Width at front: c. 4.5 metres

The Rotes Schild was built around 1563 by Isaac from the Roten Hahn. As the family home had a red house sign, the new house was also given a red sign to indicate the connection. The builder, Isaac Hahn, was the founder of the famous Rothschild banking family. However, this family never lived in house with this name, since another branch of Isaac's descendants lived there. The Rothschilds regarded the Grünes Schild, a house further north on the eastern side of the Judengasse, as their family home.

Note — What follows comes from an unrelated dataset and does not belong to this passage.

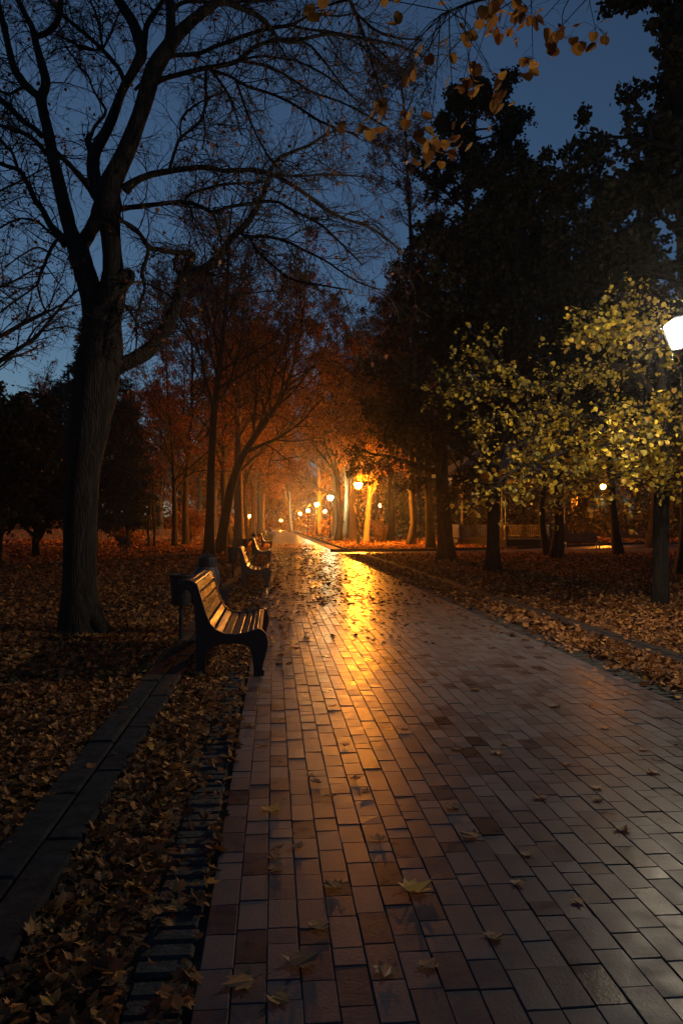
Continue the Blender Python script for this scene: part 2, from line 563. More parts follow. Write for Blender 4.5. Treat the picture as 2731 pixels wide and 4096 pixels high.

The Rotes Schild was a simple house, and its location at the southern end of the Judengasse, where most people were relatively poor. The descendants of Isaac Hahn, also known as Rothschild, were small business people, cantors and teachers. The greatgrandson of the builder of the house, Isaac Rothschild, was Joseph Rothschild, and he continued to own the house until the fire in the Judengasse in 1711. In 1689 he was allowed to add a rear building opposite the Predigerkloster. He dealt in Hebrew books. At that time there were several families living in the house, working as meat cutters, night watchmen and cantors. At times the house was an inn for foreigners. The occupants were all very poor, and one is shown specifically as being
"poor and maintained by the spital ".
As Joseph Rothschild had no descendants, the house was occupied in the 18th and 19th century by other families, such as the Schloß und Trier families. The house was destroyed in the fire of 1711 but soon rebuilt. In 1843 the city took it over for demolition.